Yes and no. Remember, the announcement was for two "low-end" machines
that went to user-based pricing in an attempt to compete in the SMB
market against MS-based servers. The announcement was NOT about the
entire line moving to user-based pricing.

Having spent an evening w/Tracy Smith last night (as dir Trevor and the
rest of the Long Island user group) discussing these announcements, I
think it's safe to say this announcement does not represent a
fundamental change in how pricing will occur, but just adds an option
where it makes sense. And Tracy was the first to point out that in some
cases it's cheaper to buy processor-based that user-based licensing.

Also, I asked a couple of questions in an attempt to clarify some of the
questions that were on the list here and I would add these tidbits:

User count enforcement is "soft" in this release, with the exception of
the 40 user cap on a 515. IBM is basically admitting they're not sure
exactly how to count users from a technical point of view so they won't
bother.

A "user" equates to a "human". If I, Walden, have a profile called
WaldenL and another one called WaldenLS, one is a normal user, and one a
qsecofr-like profile for when I need it, that is only 1 user from a
licensing point of view.

If I have 10 people in the warehouse using handheld scanners that all
login to the System i as "SCANNER" that is still 10 users, even though
there is only one user profile. To take that a step further, if I have 5
people from 9AM->5PM, and a different 5 people from 5PM->12PM, that's
still 10 users, even though only 5 are active at any point in time.
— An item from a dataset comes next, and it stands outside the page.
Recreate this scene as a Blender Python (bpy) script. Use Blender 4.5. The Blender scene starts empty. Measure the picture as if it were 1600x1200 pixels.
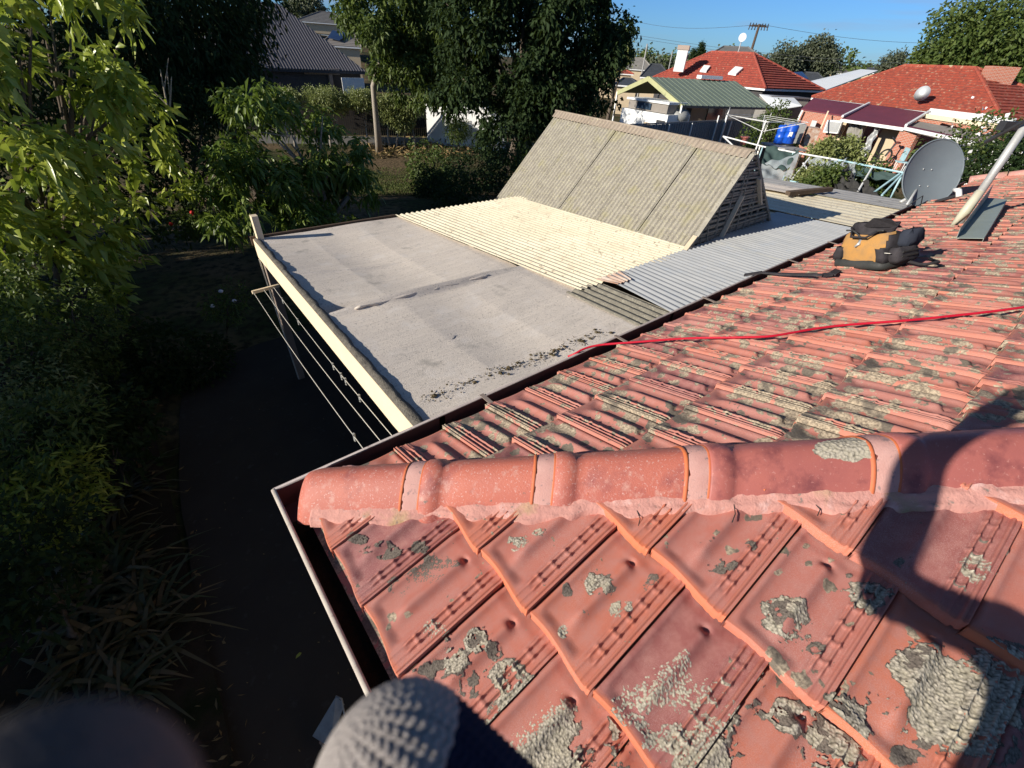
import bpy, bmesh, math, random
import numpy as np
from mathutils import Vector, Matrix
rng = np.random.default_rng(7); random.seed(7)
sc = bpy.context.scene; COL = sc.collection
# ------------------------------------------------------------------ camera
NAD = (740.0, 1500.0); FPX = 680.0; TH = math.radians(41.3)
_d = np.array([NAD[0]-800, -(NAD[1]-600), -FPX]); UPC = -_d/np.linalg.norm(_d)
_f = np.array([0, 0, -1.0]); _f -= UPC*_f.dot(UPC); _f /= np.linalg.norm(_f)
RC = np.array([np.cross(_f, UPC), _f, UPC])
R2 = np.array([[math.cos(TH), math.sin(TH), 0], [-math.sin(TH), math.cos(TH), 0], [0, 0, 1]])
CW = R2 @ RC                       # camera axes -> world
CAM = np.array([-0.027, -1.307, 3.5])
cd = bpy.data.cameras.new('camera'); cam = bpy.data.objects.new('camera', cd); COL.objects.link(cam)
cd.sensor_width = 36; cd.lens = FPX/1600*36; cd.clip_start = 0.003; cd.clip_end = 3000
cd.dof.use_dof = True; cd.dof.focus_distance = 3.5; cd.dof.aperture_fstop = 17
M = Matrix([list(CW[0])+[CAM[0]], list(CW[1])+[CAM[1]], list(CW[2])+[CAM[2]], [0, 0, 0, 1]])
cam.matrix_world = M; sc.camera = cam
# ------------------------------------------------------------------ light
SAZ = math.radians(-13); SEL = math.radians(20.5)      # travel direction of the light, elevation
SD = np.array([math.cos(SAZ)*math.cos(SEL), math.sin(SAZ)*math.cos(SEL), -math.sin(SEL)])
wd = bpy.data.worlds.new('World'); sc.world = wd; wd.use_nodes = True
nt = wd.node_tree; bg = nt.nodes['Background']
sky = nt.nodes.new('ShaderNodeTexSky'); sky.sky_type = 'NISHITA'; sky.sun_disc = False
sky.sun_elevation = SEL; sky.sun_rotation = math.atan2(-SD[0], -SD[1]); sky.air_density = 1.0; sky.dust_density = 0.3; sky.ozone_density = 3.5
# thin lilac cloud streaks low in the sky
geo = nt.nodes.new('ShaderNodeNewGeometry'); sep = nt.nodes.new('ShaderNodeSeparateXYZ')
tcw = nt.nodes.new('ShaderNodeTexCoord'); mpw = nt.nodes.new('ShaderNodeMapping'); mpw.inputs['Scale'].default_value = (1.5, 1.5, 16)
nzw = nt.nodes.new('ShaderNodeTexNoise'); nzw.inputs['Scale'].default_value = 2.2; nzw.inputs['Detail'].default_value = 5
crw = nt.nodes.new('ShaderNodeValToRGB'); crw.color_ramp.elements[0].position = .5; crw.color_ramp.elements[1].position = .75
mxw = nt.nodes.new('ShaderNodeMix'); mxw.data_type = 'RGBA'; mxw.inputs['B'].default_value = (5.0, 5.6, 7.2, 1)
zr = nt.nodes.new('ShaderNodeMapRange'); zr.inputs['From Min'].default_value = .22; zr.inputs['From Max'].default_value = .03; zr.inputs['To Max'].default_value = .75
ml = nt.nodes.new('ShaderNodeMath'); ml.operation = 'MULTIPLY'
L = nt.links.new
L(tcw.outputs['Generated'], mpw.inputs[0]); L(mpw.outputs[0], nzw.inputs[0]); L(nzw.outputs[0], crw.inputs[0])
L(tcw.outputs['Generated'], sep.inputs[0]); L(sep.outputs[2], zr.inputs[0]); L(zr.outputs[0], ml.inputs[0]); L(crw.outputs[0], ml.inputs[1])
L(ml.outputs[0], mxw.inputs['Factor']); tnt = nt.nodes.new('ShaderNodeMix'); tnt.data_type = 'RGBA'; tnt.blend_type = 'MULTIPLY'; tnt.inputs['Factor'].default_value = 1; tzr = nt.nodes.new('ShaderNodeMapRange'); tzr.inputs['From Min'].default_value = .18; tzr.inputs['From Max'].default_value = .5; tcm = nt.nodes.new('ShaderNodeMix'); tcm.data_type = 'RGBA'; tcm.inputs['A'].default_value = (.66, 1.12, 1.85, 1); tcm.inputs['B'].default_value = (1.0, 1.0, 1.05, 1); L(sep.outputs[2], tzr.inputs[0]); L(tzr.outputs[0], tcm.inputs['Factor']); L(tcm.outputs['Result'], tnt.inputs['B']); L(sky.outputs[0], tnt.inputs['A']); L(tnt.outputs['Result'], mxw.inputs['A']); L(mxw.outputs['Result'], bg.inputs[0])
bg.inputs[1].default_value = 0.052
sl = bpy.data.lights.new('sun', 'SUN'); so = bpy.data.objects.new('sun', sl); COL.objects.link(so)
sl.energy = 5.0; sl.angle = math.radians(0.5); sl.color = (1.0, .93, .82)
so.rotation_euler = Vector(SD).to_track_quat('-Z', 'Y').to_euler(); so.location = (-20, 5, 20)
sc.view_settings.view_transform = 'Standard'; sc.view_settings.look = 'None'; sc.view_settings.exposure = 0.45; sc.view_settings.gamma = 1
sc.render.engine = 'CYCLES'; sc.cycles.max_bounces = 6; sc.render.resolution_x = 1024; sc.render.resolution_y = 768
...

This
is not concurrent counting.

Finally, a human is a user regardless of the authentication mechanism.
If the login w/an OS/400 userid and password they're a user, but if they
login via a web application using their email address and a password,
and the "authentication" is my CGI RPG program looking up that email
address in a physical file and comparing the password entered to the
value in the PASSWD field on that file that human is still a user, you
still need a license.

On the 515 & 525 you can buy an external user option that allows an
unlimited number of external users so, in the case of a web site for
example, you don't need to worry about the licensing for those users.
But that only applied to external (non-employee) users. Also, on a 525
you can buy an unlimited user option which applied to both external and
internal users. If you buy that option, don't also buy the unlimited
external user option as it's a waste of money since you already have an
unlimited user count.

Obviously these are my statements based on my conversations with Tracy
and reviewing his handouts. These are NOT official IBM answers.